On a larger scale, those concepts still work, but can only be taken so far, so fast. The performance of conventional rocket engines is limited by chemistry.

"We have to rely on something other than energy associated with chemistry to achieve a greater performance."

Hall thrusters use electricity (usually generated by solar panels) to expel plasma—a gas-like cloud of charged particles—out a specially-designed "magnetic nozzle," thus generating thrust.

According to NASA, this technique can propel spacecraft to much greater speeds than chemical propulsion can achieve based on the limitations of Mother Nature.
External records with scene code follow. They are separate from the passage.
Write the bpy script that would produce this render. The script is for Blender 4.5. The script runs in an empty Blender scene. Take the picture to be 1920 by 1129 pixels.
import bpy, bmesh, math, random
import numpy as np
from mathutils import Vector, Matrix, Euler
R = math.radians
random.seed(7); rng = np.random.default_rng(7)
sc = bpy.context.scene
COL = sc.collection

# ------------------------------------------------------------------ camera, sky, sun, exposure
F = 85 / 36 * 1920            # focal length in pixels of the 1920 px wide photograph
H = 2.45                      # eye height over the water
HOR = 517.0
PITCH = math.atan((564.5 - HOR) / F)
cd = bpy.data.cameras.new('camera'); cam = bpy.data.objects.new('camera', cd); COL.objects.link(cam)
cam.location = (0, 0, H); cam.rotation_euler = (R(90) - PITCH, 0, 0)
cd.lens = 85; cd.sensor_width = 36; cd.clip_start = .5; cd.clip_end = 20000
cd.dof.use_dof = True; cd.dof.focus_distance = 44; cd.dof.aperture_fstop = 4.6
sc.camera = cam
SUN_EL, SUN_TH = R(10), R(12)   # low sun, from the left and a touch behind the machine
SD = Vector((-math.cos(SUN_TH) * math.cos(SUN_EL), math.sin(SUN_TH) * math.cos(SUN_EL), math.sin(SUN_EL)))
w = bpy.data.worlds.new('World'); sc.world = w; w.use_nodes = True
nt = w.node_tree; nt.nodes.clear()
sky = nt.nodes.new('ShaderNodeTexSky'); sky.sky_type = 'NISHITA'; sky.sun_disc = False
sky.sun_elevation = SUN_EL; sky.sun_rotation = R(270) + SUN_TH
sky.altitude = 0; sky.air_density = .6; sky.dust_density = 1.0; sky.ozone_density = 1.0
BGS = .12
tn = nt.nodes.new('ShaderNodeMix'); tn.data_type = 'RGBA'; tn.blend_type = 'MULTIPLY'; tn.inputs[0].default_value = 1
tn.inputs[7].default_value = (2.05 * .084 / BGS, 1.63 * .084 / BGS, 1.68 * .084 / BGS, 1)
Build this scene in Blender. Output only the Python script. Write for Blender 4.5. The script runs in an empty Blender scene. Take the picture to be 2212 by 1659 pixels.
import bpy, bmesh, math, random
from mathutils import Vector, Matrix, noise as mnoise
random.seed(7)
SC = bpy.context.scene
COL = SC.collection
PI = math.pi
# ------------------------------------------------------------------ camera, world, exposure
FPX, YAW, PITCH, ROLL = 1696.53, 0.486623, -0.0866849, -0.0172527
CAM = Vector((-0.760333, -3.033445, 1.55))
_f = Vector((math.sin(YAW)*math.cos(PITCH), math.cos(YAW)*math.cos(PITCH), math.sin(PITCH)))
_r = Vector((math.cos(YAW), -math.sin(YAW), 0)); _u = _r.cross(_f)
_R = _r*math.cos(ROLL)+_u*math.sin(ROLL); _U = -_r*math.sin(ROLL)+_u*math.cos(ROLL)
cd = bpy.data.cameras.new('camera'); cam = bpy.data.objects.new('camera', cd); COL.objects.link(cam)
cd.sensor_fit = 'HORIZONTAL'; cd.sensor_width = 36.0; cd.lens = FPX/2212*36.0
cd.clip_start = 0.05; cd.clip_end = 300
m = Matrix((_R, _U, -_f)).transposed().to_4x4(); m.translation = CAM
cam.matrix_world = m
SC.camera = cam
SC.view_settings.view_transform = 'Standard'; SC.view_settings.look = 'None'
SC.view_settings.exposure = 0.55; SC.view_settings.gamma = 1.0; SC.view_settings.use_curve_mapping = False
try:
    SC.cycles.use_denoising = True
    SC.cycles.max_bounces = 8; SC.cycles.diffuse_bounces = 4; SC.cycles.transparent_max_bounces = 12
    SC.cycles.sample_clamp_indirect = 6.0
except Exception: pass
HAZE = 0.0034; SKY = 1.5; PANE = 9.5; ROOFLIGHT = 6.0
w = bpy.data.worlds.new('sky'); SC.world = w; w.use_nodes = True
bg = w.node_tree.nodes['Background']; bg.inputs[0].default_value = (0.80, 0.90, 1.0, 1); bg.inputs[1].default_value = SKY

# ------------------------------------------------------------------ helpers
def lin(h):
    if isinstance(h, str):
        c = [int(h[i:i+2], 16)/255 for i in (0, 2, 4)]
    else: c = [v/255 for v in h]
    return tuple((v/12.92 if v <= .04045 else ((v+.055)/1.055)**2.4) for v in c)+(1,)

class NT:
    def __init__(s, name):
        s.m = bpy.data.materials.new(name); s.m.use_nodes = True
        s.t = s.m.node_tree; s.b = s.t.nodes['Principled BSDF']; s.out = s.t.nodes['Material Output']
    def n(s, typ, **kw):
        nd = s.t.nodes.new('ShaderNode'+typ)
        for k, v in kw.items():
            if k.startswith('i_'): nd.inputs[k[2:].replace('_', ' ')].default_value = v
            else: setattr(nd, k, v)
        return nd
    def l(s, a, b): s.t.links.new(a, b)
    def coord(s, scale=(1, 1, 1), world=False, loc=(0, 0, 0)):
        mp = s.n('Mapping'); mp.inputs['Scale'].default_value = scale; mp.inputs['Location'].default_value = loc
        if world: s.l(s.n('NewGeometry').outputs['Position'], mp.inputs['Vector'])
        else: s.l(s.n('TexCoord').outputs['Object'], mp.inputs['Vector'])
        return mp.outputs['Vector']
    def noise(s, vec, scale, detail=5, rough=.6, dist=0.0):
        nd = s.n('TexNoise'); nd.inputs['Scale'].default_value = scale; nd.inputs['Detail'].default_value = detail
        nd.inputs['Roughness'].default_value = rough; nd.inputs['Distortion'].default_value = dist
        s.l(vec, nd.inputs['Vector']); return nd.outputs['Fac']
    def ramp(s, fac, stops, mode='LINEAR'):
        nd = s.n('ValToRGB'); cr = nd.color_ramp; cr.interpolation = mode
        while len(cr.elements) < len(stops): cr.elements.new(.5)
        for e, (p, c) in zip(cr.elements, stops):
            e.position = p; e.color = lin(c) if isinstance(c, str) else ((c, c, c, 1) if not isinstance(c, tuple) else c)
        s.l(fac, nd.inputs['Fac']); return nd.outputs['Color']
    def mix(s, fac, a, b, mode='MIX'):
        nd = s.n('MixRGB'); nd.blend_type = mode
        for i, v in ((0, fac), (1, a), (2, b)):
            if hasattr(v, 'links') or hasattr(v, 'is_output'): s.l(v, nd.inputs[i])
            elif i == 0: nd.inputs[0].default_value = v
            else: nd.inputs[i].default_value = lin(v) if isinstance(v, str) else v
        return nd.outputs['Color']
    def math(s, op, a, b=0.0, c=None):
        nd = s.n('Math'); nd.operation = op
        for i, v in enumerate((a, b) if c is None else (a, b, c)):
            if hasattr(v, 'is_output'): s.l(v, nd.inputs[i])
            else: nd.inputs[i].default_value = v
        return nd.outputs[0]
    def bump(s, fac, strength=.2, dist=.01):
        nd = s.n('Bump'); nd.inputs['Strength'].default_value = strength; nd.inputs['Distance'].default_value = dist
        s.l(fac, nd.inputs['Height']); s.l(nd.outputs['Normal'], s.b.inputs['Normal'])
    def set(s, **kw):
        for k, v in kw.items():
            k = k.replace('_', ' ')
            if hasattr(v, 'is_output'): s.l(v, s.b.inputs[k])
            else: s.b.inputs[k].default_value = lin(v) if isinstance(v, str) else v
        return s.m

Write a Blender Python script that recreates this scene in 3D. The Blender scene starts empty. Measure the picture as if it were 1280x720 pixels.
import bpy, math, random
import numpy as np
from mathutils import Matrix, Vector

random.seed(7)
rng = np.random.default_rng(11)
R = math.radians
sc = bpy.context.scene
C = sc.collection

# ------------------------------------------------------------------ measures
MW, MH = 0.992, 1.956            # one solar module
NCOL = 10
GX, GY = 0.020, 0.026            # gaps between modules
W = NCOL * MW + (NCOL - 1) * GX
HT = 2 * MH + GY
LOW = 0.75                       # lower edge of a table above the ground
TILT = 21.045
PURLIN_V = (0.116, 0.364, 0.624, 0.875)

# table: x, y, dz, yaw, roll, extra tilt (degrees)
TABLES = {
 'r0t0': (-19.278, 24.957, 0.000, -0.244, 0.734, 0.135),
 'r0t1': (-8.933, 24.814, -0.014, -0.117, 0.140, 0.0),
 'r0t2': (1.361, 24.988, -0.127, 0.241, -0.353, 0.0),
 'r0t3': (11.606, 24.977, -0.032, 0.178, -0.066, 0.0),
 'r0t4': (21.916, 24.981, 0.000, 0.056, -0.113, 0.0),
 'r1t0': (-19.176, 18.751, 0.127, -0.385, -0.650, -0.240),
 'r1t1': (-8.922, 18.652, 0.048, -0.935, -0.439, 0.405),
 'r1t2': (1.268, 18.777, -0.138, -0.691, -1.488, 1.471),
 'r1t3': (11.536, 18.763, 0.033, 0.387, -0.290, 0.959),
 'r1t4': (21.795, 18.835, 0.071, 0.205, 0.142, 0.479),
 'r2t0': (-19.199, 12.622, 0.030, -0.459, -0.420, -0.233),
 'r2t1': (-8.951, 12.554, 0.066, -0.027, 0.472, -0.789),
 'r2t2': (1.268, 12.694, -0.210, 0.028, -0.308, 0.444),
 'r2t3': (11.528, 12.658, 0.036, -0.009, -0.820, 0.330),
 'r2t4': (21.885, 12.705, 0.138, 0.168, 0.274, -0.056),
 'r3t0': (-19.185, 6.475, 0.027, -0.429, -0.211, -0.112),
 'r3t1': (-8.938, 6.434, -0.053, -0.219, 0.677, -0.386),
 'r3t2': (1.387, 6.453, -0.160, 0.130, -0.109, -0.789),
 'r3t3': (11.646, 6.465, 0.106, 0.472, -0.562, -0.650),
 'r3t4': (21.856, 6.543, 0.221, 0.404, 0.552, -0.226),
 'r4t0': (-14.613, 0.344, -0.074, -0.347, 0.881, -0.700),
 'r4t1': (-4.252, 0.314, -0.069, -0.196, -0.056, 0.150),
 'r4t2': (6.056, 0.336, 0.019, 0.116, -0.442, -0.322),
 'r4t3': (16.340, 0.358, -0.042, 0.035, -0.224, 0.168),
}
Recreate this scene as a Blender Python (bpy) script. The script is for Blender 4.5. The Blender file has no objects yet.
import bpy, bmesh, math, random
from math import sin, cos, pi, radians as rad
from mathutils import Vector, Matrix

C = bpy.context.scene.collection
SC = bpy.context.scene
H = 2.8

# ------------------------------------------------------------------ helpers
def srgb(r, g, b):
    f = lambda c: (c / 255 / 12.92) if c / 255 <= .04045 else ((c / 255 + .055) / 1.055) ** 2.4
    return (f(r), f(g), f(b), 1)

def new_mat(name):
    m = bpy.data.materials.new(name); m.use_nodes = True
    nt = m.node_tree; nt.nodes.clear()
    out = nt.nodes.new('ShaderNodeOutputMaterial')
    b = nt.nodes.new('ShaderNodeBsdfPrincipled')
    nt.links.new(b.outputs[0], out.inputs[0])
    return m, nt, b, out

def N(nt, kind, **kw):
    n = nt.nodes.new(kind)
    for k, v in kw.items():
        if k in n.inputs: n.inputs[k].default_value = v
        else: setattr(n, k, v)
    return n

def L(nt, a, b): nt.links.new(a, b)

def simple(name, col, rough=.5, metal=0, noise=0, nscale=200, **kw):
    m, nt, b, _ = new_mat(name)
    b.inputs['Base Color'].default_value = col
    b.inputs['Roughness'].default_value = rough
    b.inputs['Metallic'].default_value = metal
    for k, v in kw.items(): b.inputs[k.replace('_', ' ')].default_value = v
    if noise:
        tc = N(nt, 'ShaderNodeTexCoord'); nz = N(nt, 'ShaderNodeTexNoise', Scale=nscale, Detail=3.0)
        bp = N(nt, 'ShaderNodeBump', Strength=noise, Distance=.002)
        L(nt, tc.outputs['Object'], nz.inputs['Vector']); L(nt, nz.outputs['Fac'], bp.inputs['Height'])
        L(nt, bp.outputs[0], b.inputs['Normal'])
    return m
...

"Using various force fields... magnetism, electromagnetism, electricity... you can accelerate the spacecraft to a greater velocity with a plasma drive system."

Still with him?

Remember this: when we send a probe to a distant planet, it's top speed is 40K miles per hour. That means it takes 18 years to reach Neptune or Pluto.

With the technologies Gallimore and his team are developing, they can double or triple that velocity with the potential to go more than 10x that speed.

The implications for future space travel are obvious. Shorter times to reach specific destinations would open many a pod bay door further into space than ever before.

For his part, Gallimore is still striving to open those doors. While he enjoys—shocker— reading in his spare time and is into fitness training, he no longer sees himself in space and he's fine with it.

"But," he adds, "I would love to be at the launch of the spacecraft that uses my propulsion system to send astronauts to Mars."